>> start

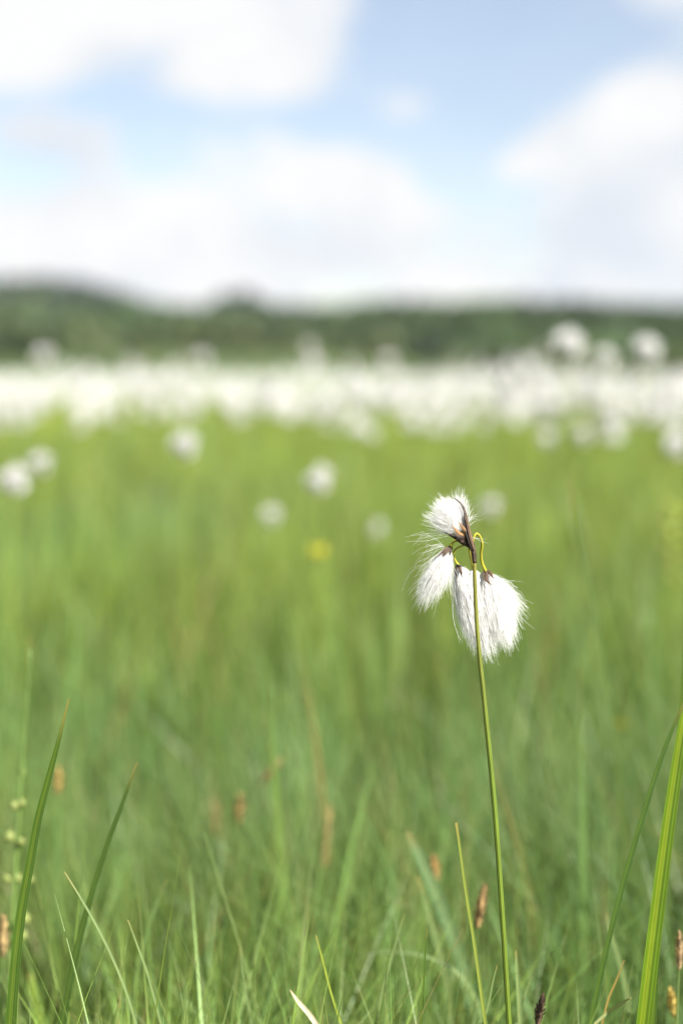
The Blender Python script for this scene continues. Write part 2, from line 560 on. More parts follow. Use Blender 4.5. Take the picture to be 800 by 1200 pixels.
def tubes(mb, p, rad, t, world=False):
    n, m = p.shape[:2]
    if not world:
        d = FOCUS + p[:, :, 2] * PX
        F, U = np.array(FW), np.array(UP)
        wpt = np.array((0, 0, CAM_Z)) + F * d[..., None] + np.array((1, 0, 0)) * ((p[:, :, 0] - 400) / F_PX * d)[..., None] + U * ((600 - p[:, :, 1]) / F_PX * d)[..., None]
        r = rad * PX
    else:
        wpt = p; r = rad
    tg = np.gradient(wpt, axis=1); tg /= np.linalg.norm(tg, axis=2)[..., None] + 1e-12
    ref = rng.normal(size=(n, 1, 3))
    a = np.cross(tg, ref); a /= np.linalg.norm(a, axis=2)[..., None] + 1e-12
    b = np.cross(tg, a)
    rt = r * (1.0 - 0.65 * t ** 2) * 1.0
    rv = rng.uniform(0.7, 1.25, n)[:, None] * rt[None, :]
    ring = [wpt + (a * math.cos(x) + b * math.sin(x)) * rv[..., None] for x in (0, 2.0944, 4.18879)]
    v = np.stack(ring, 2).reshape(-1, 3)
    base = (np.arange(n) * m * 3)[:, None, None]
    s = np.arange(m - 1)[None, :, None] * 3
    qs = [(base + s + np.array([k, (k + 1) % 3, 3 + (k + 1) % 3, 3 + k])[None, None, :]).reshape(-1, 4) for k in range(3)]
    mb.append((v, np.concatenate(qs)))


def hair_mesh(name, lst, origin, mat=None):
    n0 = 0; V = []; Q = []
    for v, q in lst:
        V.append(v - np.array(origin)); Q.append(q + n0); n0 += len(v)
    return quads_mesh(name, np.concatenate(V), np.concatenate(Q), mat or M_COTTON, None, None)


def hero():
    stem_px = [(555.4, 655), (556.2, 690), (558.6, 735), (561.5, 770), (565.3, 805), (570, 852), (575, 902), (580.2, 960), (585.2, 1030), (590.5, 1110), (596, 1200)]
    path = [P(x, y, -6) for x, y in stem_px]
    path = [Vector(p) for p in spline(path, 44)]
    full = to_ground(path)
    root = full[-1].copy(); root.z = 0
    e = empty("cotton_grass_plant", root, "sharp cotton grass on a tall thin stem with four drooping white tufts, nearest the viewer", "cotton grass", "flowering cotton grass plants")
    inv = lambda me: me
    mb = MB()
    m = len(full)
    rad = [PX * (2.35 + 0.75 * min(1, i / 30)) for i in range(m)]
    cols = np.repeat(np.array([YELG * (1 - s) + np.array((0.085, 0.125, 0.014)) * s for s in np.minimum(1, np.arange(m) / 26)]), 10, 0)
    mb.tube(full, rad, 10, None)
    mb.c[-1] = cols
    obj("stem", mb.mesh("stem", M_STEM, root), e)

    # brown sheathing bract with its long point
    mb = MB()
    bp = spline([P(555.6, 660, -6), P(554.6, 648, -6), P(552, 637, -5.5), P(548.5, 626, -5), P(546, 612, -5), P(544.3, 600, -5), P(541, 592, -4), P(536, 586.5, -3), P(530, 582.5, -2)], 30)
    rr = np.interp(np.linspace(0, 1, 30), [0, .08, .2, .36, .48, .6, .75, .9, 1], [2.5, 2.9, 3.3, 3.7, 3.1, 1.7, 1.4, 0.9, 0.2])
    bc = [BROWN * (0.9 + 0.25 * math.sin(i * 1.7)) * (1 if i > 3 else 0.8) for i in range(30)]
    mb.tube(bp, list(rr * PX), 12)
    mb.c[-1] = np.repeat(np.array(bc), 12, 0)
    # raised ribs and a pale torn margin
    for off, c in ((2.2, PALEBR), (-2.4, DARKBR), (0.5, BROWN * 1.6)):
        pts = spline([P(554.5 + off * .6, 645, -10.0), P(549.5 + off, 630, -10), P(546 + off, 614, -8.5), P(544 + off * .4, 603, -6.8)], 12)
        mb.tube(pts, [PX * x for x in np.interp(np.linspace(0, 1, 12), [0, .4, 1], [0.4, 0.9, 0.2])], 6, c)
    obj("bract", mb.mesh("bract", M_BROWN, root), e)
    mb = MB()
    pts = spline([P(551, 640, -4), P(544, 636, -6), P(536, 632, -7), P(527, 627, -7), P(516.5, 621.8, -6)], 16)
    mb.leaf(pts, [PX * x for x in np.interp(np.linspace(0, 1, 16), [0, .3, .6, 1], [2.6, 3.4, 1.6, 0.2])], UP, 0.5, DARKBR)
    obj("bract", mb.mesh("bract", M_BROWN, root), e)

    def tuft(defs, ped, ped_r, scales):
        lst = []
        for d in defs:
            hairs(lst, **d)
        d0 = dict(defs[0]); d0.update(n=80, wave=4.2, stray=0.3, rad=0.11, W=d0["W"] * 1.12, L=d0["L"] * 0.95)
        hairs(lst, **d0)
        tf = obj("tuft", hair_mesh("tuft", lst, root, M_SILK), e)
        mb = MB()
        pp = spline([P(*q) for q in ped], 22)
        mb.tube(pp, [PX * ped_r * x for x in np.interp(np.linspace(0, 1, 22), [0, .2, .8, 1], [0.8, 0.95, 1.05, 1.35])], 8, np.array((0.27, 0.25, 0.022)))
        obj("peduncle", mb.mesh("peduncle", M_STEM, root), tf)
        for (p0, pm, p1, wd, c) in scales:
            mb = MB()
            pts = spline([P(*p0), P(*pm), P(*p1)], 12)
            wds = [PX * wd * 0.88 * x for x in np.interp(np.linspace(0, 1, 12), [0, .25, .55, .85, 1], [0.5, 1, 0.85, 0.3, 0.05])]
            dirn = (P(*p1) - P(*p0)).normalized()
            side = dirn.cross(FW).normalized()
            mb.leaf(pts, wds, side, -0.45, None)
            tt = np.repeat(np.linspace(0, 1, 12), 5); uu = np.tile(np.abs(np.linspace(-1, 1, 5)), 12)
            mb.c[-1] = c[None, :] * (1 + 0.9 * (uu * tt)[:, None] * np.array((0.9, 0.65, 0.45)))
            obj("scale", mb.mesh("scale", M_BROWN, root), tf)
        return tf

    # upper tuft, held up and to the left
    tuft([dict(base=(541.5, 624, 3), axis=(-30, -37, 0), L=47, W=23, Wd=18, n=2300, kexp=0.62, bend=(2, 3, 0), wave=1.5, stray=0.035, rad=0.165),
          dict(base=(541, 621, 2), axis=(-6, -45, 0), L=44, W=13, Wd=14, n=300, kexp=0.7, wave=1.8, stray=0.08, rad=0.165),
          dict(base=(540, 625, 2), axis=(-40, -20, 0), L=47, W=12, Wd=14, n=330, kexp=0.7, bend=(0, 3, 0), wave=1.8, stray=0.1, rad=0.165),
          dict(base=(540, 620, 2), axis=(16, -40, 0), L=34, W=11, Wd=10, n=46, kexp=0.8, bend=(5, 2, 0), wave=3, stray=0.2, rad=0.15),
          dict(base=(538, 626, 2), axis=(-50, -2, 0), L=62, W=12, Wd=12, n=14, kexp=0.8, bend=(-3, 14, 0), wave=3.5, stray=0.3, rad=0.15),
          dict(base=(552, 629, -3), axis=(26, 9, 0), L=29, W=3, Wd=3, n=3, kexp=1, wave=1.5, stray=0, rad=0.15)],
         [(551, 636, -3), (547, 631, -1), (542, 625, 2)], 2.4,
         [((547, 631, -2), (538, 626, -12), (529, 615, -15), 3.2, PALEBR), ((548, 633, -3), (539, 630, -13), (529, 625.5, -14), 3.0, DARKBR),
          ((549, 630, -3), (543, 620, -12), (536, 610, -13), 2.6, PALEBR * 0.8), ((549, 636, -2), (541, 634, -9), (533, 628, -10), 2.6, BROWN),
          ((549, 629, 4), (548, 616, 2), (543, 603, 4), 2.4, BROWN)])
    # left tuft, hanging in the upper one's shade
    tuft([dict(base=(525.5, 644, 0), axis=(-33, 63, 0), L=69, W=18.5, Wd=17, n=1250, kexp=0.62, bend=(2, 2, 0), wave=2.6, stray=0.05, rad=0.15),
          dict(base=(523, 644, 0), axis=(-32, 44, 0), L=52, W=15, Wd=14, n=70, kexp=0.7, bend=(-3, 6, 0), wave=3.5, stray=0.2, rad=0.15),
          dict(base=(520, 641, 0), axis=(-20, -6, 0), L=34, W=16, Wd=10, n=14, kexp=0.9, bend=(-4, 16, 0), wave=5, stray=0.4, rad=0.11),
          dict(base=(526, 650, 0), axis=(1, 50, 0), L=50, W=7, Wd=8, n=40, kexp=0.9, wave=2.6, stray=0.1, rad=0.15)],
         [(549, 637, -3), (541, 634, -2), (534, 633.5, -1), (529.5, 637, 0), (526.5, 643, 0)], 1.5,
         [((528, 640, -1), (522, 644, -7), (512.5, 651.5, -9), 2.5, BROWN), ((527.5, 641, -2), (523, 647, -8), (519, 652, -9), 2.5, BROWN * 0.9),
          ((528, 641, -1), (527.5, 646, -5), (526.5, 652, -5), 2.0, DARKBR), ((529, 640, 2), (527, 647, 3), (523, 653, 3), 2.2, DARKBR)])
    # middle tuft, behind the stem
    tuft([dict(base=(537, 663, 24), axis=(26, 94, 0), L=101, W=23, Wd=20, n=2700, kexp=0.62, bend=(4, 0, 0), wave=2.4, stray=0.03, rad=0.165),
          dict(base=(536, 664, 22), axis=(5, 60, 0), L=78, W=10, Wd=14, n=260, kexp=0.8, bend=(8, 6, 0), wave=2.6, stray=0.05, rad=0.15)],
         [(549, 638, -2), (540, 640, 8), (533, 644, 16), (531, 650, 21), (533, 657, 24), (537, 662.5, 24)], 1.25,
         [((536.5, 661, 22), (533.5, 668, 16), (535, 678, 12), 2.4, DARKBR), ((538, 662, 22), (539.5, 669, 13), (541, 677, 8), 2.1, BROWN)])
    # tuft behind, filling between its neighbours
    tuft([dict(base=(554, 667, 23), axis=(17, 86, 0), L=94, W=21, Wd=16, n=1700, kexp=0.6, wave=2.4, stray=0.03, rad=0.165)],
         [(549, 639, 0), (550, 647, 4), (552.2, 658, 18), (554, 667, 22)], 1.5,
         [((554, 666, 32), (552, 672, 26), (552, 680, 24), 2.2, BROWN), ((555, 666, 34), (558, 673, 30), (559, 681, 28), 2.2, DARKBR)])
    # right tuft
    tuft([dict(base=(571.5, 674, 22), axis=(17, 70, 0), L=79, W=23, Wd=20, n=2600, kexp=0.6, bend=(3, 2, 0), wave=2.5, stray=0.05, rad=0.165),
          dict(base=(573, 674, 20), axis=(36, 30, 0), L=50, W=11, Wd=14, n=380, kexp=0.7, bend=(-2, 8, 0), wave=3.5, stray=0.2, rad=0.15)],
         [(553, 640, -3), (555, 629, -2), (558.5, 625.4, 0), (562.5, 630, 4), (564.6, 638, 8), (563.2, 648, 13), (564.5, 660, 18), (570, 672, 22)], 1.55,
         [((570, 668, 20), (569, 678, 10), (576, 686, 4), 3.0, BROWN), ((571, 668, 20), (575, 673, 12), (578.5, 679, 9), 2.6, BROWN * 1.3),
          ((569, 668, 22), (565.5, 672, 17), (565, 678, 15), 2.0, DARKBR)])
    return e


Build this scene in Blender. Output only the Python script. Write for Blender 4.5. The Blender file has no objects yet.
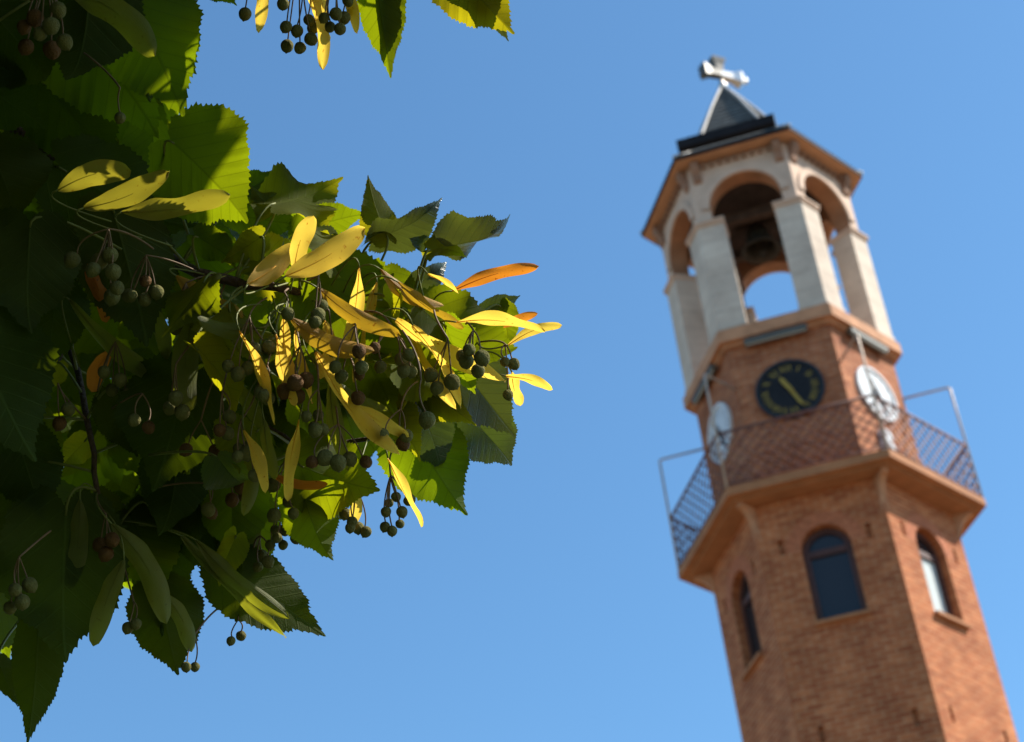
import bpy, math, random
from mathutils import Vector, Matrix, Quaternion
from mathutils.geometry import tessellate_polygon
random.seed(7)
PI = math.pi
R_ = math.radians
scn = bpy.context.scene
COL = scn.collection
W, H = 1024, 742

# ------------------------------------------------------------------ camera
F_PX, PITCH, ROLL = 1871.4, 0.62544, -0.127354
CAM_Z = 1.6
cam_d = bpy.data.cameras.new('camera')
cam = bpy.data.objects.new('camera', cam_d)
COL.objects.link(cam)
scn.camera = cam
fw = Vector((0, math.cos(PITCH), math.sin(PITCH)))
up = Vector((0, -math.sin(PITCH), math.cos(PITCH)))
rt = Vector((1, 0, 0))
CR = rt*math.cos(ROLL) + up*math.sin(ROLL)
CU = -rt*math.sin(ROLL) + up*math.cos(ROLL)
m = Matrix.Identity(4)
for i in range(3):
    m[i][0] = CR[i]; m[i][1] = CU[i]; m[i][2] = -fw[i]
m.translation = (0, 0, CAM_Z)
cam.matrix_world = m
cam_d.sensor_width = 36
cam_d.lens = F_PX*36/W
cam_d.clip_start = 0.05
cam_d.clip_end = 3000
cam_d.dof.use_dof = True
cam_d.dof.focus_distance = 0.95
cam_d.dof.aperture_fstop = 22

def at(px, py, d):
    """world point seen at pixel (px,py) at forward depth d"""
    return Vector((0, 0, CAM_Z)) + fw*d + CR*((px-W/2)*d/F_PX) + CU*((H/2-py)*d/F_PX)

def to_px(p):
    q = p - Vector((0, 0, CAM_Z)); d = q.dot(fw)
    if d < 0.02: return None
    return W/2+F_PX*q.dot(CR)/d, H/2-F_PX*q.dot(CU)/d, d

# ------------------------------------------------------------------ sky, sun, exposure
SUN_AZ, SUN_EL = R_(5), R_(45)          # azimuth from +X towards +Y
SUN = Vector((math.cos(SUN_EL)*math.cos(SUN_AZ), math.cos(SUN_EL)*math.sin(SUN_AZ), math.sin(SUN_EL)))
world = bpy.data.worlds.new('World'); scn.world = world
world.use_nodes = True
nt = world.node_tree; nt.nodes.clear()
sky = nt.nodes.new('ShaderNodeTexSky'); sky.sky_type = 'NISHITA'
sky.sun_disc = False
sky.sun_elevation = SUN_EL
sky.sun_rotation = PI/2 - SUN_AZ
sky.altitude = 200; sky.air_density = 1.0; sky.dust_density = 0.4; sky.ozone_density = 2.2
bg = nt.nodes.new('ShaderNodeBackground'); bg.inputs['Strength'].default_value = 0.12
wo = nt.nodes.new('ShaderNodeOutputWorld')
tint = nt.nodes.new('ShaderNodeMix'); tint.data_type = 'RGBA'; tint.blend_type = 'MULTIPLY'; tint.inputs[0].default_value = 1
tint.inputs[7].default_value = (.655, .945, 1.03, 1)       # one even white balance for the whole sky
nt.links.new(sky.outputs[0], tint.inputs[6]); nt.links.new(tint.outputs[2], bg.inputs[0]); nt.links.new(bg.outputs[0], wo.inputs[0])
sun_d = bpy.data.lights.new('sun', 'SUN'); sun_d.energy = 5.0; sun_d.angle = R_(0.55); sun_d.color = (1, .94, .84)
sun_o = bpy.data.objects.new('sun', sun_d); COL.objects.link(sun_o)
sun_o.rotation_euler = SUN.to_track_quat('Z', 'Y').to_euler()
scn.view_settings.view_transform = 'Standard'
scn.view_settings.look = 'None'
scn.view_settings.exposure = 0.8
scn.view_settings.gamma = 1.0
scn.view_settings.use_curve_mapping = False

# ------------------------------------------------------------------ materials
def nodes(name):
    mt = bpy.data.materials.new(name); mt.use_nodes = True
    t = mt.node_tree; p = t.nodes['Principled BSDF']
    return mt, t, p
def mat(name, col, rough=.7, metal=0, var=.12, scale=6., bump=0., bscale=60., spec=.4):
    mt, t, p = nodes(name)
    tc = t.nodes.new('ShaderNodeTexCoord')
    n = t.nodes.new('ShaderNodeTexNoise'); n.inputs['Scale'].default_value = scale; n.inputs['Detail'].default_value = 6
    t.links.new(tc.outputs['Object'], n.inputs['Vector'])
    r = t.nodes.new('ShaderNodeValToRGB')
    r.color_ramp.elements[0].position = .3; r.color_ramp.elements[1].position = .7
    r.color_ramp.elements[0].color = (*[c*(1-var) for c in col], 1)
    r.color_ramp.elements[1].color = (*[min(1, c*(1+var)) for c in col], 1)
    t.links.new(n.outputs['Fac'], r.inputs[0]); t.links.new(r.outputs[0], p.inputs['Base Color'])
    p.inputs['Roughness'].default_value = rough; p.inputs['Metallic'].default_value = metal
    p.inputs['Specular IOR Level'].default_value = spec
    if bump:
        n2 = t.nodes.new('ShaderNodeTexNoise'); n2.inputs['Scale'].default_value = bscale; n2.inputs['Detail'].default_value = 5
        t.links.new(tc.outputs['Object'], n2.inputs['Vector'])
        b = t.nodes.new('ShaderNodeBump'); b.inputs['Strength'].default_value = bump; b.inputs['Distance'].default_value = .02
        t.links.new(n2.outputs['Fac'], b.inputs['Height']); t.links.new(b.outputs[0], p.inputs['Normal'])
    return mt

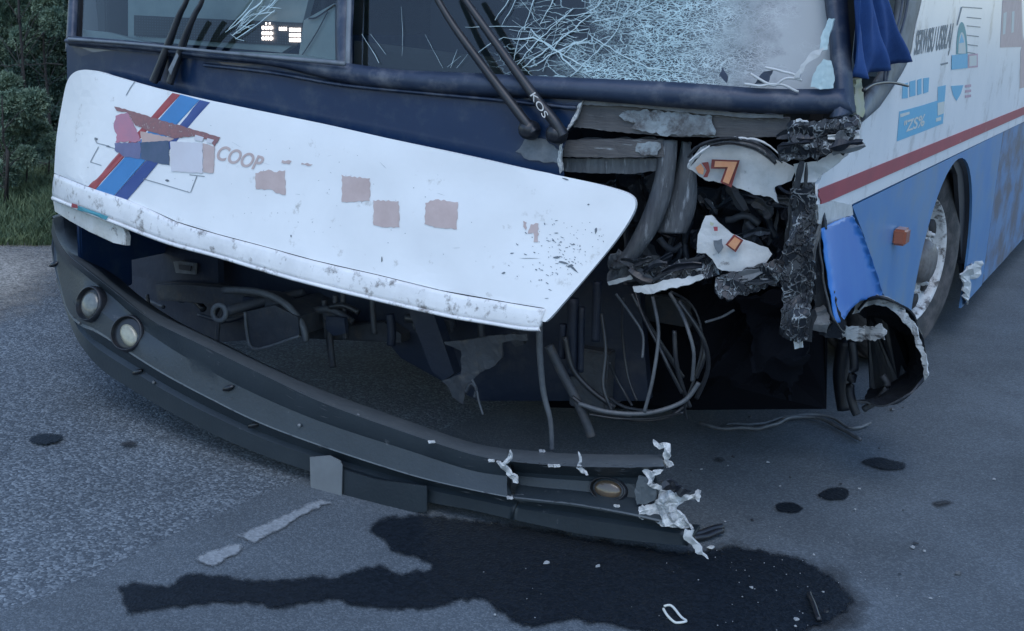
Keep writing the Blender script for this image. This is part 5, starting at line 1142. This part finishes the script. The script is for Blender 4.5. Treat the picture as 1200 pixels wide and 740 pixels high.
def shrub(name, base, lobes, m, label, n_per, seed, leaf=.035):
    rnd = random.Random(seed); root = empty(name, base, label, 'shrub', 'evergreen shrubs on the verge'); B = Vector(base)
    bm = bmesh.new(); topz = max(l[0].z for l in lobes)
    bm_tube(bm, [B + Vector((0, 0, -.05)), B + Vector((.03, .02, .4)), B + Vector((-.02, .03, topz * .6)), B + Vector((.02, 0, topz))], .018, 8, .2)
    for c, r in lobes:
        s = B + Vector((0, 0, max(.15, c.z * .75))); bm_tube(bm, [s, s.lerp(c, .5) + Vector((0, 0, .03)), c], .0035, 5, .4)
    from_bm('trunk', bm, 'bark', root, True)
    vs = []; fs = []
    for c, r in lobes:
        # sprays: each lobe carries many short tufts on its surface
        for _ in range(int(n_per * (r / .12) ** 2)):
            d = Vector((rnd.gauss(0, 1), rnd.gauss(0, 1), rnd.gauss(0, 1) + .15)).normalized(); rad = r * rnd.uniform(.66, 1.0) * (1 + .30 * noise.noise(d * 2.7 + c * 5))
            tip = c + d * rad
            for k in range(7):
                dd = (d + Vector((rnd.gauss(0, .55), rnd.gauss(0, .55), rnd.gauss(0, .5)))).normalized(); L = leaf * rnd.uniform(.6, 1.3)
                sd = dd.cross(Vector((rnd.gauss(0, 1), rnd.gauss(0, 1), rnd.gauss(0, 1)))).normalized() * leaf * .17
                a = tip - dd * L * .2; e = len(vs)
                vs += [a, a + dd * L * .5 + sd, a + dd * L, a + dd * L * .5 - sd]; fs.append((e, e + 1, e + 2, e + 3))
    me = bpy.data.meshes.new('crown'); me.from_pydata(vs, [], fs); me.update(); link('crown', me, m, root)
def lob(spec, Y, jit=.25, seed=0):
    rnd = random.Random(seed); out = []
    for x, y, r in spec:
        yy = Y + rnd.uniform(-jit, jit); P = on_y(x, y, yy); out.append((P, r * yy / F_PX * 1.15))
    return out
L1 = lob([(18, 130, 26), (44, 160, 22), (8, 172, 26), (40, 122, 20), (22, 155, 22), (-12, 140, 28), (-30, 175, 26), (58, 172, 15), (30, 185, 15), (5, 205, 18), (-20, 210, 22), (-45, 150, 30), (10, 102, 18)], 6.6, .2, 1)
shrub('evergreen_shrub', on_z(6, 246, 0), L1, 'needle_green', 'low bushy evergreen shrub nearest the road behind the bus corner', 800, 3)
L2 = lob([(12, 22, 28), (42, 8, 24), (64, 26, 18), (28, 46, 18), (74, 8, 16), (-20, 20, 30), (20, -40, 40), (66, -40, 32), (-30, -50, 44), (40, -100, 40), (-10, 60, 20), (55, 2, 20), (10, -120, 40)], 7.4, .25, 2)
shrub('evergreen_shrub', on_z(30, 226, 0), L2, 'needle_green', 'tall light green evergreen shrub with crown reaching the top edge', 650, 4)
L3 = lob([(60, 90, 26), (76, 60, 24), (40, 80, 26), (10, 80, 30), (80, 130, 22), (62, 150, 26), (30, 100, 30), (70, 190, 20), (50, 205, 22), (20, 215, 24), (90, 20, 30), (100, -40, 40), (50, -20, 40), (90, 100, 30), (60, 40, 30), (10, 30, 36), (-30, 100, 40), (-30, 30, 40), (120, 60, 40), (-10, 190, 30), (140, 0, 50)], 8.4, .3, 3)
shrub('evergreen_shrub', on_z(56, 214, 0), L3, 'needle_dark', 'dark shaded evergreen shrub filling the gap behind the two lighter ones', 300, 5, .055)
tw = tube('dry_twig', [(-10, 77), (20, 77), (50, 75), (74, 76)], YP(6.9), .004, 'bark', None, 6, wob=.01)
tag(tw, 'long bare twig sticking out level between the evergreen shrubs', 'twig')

>> end

* _AIM_:
Copy out only the lines from the one containing "Build this scene" through the one containing "cam_d.dof.aperture_fstop = 22", exactly, with both ends. Any picture is left out.

* _SOLUTION TO THIS PROBLEM_:
Build this scene in Blender. Output only the Python script. Write for Blender 4.5. The Blender file has no objects yet.
import bpy, math, random
from mathutils import Vector, Matrix, Quaternion
from mathutils.geometry import tessellate_polygon
random.seed(7)
PI = math.pi
R_ = math.radians
scn = bpy.context.scene
COL = scn.collection
W, H = 1024, 742

# ------------------------------------------------------------------ camera
F_PX, PITCH, ROLL = 1871.4, 0.62544, -0.127354
CAM_Z = 1.6
cam_d = bpy.data.cameras.new('camera')
cam = bpy.data.objects.new('camera', cam_d)
COL.objects.link(cam)
scn.camera = cam
fw = Vector((0, math.cos(PITCH), math.sin(PITCH)))
up = Vector((0, -math.sin(PITCH), math.cos(PITCH)))
rt = Vector((1, 0, 0))
CR = rt*math.cos(ROLL) + up*math.sin(ROLL)
CU = -rt*math.sin(ROLL) + up*math.cos(ROLL)
m = Matrix.Identity(4)
for i in range(3):
    m[i][0] = CR[i]; m[i][1] = CU[i]; m[i][2] = -fw[i]
m.translation = (0, 0, CAM_Z)
cam.matrix_world = m
cam_d.sensor_width = 36
cam_d.lens = F_PX*36/W
cam_d.clip_start = 0.05
cam_d.clip_end = 3000
cam_d.dof.use_dof = True
cam_d.dof.focus_distance = 0.95
cam_d.dof.aperture_fstop = 22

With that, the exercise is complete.